D'ailleurs


"Le français est une langue qui résonne", chantait Daniel Balavoine en 1978. Riche de ses dialectes, patois et créoles, le français arbore une variété, une résonance c’est vrai, qui témoigne de son histoire séculaire et de ses multiples identités. Quel meilleur porte-voix que le chant pour affirmer sa singularité linguistique et transmettre sa culture?
Les voix d'Afiletta en Corse, de Peio Serbielle au Pays basque, de Richard Desjardins pour le français du Québec, de Jaojoby à Madagascar, d’Edou en Nouvelle Calédonie sont des drapeaux de la francophonie, même si certaines oreilles de France métropolitaine leur restent sourdes. "C'est bien agréable une langue dont on ne comprend rien... C'est comme un brouillard aussi qui vadrouille dans les idées... C'est bon, y a pas meilleur !" notait Céline dans Mort à Crédit.
S'il existe encore 3000 langues parlées sur la Terre, des dizaines sont en train de disparaître, inexorablement.
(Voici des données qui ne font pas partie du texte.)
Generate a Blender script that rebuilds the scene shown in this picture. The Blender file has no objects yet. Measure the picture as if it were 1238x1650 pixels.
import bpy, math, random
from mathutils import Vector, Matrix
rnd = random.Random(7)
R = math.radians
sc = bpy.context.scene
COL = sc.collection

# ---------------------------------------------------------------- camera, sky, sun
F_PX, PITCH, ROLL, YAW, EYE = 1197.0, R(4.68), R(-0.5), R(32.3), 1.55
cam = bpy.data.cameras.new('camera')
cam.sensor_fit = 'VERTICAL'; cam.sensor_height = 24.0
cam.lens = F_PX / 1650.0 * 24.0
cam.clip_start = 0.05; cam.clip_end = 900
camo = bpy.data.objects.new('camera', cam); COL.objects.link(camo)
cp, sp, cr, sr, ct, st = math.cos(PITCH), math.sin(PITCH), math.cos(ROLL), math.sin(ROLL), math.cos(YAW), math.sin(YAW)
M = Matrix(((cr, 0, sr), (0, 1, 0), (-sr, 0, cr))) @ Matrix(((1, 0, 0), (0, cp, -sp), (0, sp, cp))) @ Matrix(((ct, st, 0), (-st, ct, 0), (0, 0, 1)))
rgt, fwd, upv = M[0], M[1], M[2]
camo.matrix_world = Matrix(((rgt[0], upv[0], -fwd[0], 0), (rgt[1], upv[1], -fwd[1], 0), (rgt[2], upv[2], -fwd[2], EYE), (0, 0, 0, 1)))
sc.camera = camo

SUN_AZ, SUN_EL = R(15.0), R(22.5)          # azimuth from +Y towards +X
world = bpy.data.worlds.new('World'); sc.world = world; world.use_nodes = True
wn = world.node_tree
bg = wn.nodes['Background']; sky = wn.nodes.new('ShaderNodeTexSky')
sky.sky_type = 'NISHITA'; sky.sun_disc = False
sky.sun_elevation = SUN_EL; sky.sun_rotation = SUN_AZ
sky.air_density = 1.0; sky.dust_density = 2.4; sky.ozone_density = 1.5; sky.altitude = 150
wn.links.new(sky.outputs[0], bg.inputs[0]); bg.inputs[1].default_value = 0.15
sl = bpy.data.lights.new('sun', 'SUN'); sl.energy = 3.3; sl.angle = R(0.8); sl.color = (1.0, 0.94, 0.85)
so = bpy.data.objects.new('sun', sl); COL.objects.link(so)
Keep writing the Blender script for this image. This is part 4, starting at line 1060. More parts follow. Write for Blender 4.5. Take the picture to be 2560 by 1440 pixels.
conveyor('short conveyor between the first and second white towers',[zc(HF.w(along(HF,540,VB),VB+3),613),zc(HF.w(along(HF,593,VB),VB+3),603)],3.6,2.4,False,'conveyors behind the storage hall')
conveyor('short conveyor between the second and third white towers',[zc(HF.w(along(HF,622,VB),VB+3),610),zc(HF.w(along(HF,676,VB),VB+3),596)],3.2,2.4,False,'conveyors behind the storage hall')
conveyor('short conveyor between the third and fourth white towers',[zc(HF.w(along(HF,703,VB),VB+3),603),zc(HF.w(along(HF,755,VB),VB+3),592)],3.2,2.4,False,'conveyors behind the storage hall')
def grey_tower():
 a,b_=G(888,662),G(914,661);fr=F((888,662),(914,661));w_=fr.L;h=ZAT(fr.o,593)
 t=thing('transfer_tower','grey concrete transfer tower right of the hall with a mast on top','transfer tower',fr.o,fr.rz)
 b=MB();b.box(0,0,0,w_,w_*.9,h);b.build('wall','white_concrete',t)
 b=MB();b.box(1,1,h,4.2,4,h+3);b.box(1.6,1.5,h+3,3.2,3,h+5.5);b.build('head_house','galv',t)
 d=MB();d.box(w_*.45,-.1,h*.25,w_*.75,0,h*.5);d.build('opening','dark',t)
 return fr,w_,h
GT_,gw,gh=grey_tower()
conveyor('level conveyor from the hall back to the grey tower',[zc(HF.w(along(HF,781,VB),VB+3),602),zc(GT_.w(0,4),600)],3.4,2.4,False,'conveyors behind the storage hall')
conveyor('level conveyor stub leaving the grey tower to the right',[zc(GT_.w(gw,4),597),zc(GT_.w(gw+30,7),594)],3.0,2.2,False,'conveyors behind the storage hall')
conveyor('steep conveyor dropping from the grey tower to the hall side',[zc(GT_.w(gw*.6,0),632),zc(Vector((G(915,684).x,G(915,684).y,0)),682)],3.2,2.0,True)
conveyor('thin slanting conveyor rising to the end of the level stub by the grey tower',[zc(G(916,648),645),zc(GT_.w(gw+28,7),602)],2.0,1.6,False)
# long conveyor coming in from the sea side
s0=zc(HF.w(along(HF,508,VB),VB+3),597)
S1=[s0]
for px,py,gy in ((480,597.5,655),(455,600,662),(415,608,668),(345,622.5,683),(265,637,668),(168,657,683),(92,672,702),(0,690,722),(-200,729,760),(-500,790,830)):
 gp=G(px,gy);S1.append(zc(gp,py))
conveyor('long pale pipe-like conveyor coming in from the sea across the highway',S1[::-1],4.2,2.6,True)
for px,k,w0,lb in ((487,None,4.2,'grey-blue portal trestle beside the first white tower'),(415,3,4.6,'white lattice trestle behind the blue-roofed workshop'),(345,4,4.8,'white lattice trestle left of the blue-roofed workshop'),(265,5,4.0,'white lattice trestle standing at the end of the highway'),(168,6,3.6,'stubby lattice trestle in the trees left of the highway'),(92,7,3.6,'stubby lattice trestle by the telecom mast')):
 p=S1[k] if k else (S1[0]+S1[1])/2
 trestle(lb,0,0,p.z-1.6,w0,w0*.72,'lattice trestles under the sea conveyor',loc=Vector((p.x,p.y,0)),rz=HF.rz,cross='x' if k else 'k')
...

Certaines résistent cependant, voire se libèrent, comme le créole réunionnais, né avec le peuplement de l’île, découverte en 1642, où furent déportés jusqu’au XIXème siècle des dizaines de milliers d’esclaves parlant des langues d'Afrique de l'Est, de Madagascar, d'Inde et de Chine, nourries des lexiques de leurs esclavagistes, français, bien sûr, mais également, pour l'océan Indien, anglais, néerlandais et portugais.
Danyèl Waro est une figure majeure du maloya réunionnais, ce genre musical, blues mascarin, récemment inscrit au patrimoine de l’Unesco. Une voix incomparable, étourdissante, aussi vertigineuse que le cirque de Mafate vu depuis le pic du Maïdo,


portée par une démarche artistique, une perfection rythmique, une esthétique du métissage qui forcent le respect, et l'admiration - c'est notable - de quelques jeunes ambassadeurs de la chanson française. Matthieu Boogaerts, Jeanne Cherhal, Albin de La Simone, Camille Bazbaz, Thomas Pitiot ou Emily Loizeau (qui a enregistré un duo, Dis-moi que tu ne pleures pas, avec Danyel Waro) sont des inconditionnels du personnage.
Danyel Waro vient de sortir son cinquième disque, AOU AMWIN. Son chant est plus envoûtant que jamais, enregistré au plus près, accompagnée ici et là par des complices dont le rappeur sud-africain Tumi Molekane du groupe Tumi & The Volume qui, le 10 juin 2010, chantait avec Shakira pour le concert d'inauguration de la Coupe du Monde de football. Un double CD d'une beauté sidérante, incendiaire, que l’on écoutera en prière ou en tapant du pied sur le sol.


Chaque année, les Victoires de la Musique décernent un prix au «meilleur» album de musique d’ailleurs. Depuis 1994, I Muvrini y a été nominé à six reprises (pour deux victoires), Cesaria Evora à cinq reprises (pour deux victoires), Dan Ar Braz à quatre reprises (pour deux victoires), Rachid Taha à quatre reprises (pour une victoire), Soud Massi à trois reprises (pour une victoire), Amadou et Mariam, Rokia Traore, Idir, Manu Chao, Alan Stivell chacuns à deux reprises… Il est hors de question de remettre en cause le talent de ces lauréats, mais n’est-il pas étonnant, pour ne pas dire scandaleux, que la voix de Danyel Waro n'ait jamais été honorée ? Une preuve supplémentaire de l’étroitesse d’esprit de cette Académie pour qui les musiques du monde se résument à une douzaine d’artistes qui, une fois l’an, se partagent l’opportunité médiatique de s’adresser au grand public, lequel pourtant, cette soirée-là, ne demanderait que ça : découvrir d’autres univers.